WORKING DATA:
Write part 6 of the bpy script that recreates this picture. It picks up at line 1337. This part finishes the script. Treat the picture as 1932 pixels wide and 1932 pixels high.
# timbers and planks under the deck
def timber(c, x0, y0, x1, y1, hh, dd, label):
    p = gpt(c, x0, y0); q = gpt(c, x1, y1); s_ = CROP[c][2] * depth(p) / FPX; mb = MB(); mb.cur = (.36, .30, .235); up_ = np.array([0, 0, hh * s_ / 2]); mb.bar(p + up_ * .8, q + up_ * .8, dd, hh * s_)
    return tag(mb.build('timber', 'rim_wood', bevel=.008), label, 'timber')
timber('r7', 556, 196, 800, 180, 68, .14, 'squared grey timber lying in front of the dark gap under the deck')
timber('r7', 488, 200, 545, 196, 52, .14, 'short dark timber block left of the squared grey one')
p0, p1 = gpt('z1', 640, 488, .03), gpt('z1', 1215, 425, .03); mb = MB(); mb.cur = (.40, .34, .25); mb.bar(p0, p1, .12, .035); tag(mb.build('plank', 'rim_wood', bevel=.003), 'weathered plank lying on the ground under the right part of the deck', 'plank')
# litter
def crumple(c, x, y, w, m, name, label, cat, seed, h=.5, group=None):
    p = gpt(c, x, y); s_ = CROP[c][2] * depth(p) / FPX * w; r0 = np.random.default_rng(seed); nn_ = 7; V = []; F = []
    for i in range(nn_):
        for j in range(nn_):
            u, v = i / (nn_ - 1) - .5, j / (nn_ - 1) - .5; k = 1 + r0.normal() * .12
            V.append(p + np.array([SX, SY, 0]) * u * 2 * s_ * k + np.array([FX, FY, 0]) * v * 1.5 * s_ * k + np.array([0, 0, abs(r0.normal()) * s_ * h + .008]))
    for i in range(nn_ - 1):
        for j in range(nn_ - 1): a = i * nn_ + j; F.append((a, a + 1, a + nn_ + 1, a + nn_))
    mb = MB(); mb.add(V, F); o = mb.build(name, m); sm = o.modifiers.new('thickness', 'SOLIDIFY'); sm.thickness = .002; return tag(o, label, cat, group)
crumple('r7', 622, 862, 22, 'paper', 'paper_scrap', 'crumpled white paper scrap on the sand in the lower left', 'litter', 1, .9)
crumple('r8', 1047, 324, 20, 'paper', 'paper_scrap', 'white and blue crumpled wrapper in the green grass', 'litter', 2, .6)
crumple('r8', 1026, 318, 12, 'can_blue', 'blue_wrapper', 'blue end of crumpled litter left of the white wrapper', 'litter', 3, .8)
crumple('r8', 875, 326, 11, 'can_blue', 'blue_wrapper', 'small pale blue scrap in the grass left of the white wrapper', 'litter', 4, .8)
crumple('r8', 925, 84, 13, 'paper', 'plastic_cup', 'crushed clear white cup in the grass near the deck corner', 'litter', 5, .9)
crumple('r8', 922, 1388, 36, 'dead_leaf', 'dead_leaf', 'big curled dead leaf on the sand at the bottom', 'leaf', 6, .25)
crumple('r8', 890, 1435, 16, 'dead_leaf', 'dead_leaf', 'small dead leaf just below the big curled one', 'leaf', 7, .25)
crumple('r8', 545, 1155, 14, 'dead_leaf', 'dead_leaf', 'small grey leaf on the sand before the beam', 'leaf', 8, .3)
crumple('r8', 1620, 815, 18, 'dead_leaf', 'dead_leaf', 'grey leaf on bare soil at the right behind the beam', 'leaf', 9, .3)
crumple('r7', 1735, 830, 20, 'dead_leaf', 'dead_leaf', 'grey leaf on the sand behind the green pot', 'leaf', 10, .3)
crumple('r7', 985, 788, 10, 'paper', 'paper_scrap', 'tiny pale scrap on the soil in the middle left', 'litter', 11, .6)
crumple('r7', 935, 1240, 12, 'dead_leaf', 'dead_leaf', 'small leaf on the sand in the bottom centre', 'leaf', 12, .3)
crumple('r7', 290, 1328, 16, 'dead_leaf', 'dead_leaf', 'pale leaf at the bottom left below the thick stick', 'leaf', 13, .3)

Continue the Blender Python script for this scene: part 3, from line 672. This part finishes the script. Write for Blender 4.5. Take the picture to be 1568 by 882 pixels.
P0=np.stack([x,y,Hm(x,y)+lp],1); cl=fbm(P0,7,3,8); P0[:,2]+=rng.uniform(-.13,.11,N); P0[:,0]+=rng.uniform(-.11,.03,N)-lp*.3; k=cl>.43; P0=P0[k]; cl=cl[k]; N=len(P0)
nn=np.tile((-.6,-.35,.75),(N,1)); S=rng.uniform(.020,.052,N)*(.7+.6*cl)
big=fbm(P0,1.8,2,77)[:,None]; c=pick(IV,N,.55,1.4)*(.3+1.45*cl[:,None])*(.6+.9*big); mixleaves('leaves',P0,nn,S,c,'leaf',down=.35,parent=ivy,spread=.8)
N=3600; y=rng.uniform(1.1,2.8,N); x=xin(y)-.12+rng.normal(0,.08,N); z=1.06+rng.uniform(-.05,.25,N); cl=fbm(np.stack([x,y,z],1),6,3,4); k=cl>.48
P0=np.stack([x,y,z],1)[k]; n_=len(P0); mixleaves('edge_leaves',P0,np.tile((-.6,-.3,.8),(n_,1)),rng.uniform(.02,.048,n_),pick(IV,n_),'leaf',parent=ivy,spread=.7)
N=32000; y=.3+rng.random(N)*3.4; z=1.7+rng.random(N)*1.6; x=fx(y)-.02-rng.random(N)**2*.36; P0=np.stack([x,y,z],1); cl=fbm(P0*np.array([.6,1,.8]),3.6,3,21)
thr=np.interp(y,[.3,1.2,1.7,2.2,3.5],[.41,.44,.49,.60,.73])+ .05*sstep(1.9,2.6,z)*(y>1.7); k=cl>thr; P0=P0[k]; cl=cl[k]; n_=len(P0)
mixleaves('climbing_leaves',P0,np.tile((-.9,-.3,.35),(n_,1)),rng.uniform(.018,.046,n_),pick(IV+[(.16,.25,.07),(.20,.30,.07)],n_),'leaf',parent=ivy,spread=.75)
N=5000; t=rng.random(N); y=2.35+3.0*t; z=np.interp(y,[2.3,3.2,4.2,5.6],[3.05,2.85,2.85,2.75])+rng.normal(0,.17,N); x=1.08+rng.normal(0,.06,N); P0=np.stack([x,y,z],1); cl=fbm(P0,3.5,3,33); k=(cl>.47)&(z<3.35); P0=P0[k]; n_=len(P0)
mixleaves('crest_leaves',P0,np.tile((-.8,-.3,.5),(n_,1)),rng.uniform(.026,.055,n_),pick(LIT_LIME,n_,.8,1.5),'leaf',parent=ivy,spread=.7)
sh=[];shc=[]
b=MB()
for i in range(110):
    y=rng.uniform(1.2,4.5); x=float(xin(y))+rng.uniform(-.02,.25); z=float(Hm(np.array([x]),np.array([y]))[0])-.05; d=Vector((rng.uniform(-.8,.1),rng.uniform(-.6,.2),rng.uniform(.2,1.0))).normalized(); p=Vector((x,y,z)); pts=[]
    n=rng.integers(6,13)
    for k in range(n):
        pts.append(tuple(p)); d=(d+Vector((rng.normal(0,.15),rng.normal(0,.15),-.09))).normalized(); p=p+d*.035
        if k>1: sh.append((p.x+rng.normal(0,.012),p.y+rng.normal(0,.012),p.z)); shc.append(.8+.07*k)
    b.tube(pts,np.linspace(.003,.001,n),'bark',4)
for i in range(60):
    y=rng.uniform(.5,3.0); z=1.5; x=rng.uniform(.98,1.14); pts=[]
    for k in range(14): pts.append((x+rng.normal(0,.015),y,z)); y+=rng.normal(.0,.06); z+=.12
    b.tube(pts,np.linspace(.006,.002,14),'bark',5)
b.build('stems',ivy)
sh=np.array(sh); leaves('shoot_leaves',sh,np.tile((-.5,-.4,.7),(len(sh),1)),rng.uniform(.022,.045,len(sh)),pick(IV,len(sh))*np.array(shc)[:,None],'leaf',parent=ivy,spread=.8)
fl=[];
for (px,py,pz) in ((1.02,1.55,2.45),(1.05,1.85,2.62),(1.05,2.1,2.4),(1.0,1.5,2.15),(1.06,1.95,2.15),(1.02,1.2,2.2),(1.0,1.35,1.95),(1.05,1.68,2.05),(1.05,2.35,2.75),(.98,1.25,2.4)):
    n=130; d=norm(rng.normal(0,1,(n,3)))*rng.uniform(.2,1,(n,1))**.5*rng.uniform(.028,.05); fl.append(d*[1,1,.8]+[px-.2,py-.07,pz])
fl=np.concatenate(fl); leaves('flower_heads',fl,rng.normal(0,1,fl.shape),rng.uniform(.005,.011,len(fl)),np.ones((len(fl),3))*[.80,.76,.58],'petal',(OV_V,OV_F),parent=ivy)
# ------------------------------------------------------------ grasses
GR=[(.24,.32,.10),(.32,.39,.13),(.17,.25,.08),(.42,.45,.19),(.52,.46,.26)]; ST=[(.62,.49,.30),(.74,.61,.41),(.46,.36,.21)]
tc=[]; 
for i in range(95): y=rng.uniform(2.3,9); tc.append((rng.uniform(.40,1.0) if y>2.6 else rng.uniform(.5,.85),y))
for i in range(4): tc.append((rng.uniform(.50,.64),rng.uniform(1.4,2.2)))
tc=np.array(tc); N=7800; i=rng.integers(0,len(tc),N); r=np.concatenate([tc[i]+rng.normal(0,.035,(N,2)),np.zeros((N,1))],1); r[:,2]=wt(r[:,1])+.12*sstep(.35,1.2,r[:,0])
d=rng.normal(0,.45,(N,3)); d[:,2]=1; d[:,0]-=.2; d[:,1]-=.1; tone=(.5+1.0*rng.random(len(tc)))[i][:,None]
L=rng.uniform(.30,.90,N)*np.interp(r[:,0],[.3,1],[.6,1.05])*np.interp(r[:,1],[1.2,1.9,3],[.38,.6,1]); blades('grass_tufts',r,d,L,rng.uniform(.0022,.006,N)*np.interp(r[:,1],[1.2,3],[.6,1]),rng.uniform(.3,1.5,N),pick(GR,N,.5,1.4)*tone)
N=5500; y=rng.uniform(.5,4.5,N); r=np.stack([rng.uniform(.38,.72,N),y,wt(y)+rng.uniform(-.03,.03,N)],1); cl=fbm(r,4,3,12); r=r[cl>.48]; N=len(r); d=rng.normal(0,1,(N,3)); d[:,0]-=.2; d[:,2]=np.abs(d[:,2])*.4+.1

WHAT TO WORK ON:
State how many lines of the records above contain "This", with no words besides the number.

THE SOLUTION:
2